Enfin, je pense que le succès de Le Livre sans nom repose beaucoup sur le contexte de sa parution. Il est arrivé à un moment où ce type de récit explosif, chaotique, et sans concession, correspondait bien à l’attente d’un public en quête de divertissement pur et décomplexé. Le mystère entourant l'identité de l'auteur a également ajouté une part de fascination. Cependant, en termes de profondeur ou de subtilité narrative, ce premier tome reste en deçà de ce que j’attends personnellement d’un roman qui prétend captiver sur le long terme.

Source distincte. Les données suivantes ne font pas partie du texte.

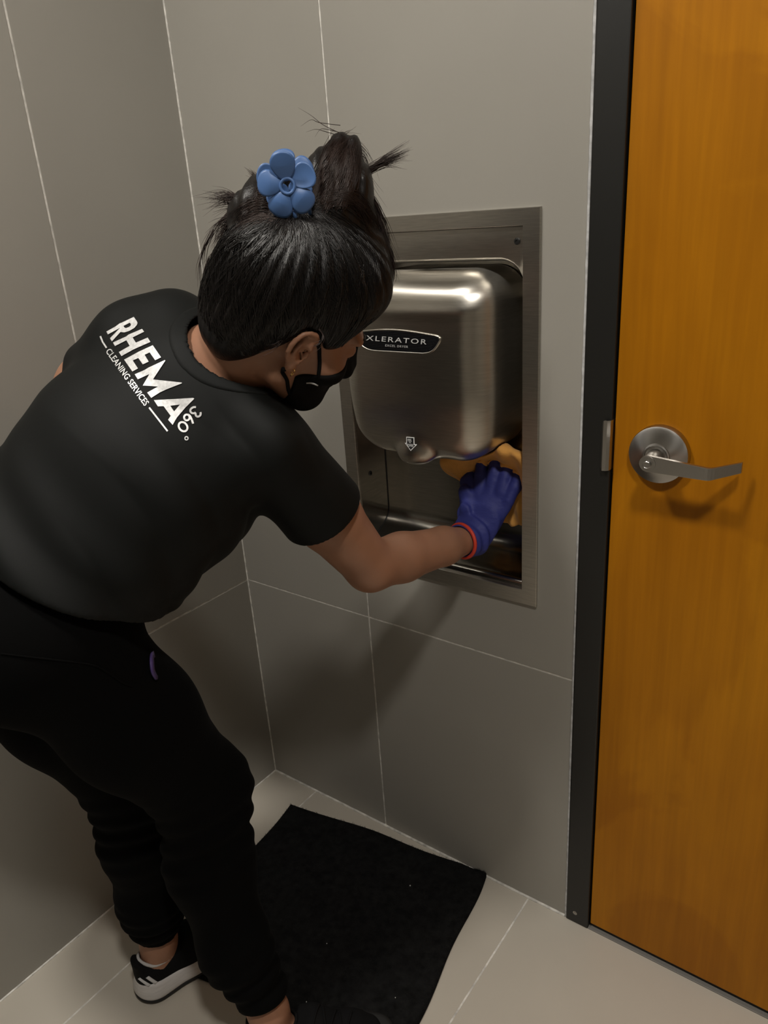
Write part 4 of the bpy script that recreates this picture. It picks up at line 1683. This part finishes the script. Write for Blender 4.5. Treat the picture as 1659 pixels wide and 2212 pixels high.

Le Livre sans nom est un divertissement sauvage, presque anarchique, qui ne plaira pas à tout le monde. Son style direct et son rythme effréné créent un ensemble percutant, mais qui manque parfois de la finesse ou de la profondeur pour laisser une véritable empreinte durable. Si l’on cherche un moment de lecture pur et débridé, c’est une belle option, mais pour moi, cela a manqué de substance.
On peut le voir dans des listes de livre à adapter au cinéma et je ne suis pas d'accord. Un bon cinéaste pourrait en faire quelque chose de visuellement intéressant, mais il n'y a pas assez de matière pour que la proposition soit assez orginale. Le livre est déjà cinématographique, par essence, c'est là où réside tous son intérêt... Alors un portage sur grand écran risquerai de lui faire perdre beaucoup de ça substance et on révèlerai qu'en soit, l'histoire n'a pas grand chose de spécial.
Je n'en lirai d'ailleurs pas suite, car malgré les grandes qualités de ce livre, il peut finir par perdre un peu son lecteur sur la longueur et même si Santo Mondega n'a pas livré tous ces secrets, j'ai quand même l'impression d'avoir fait le tour de la question.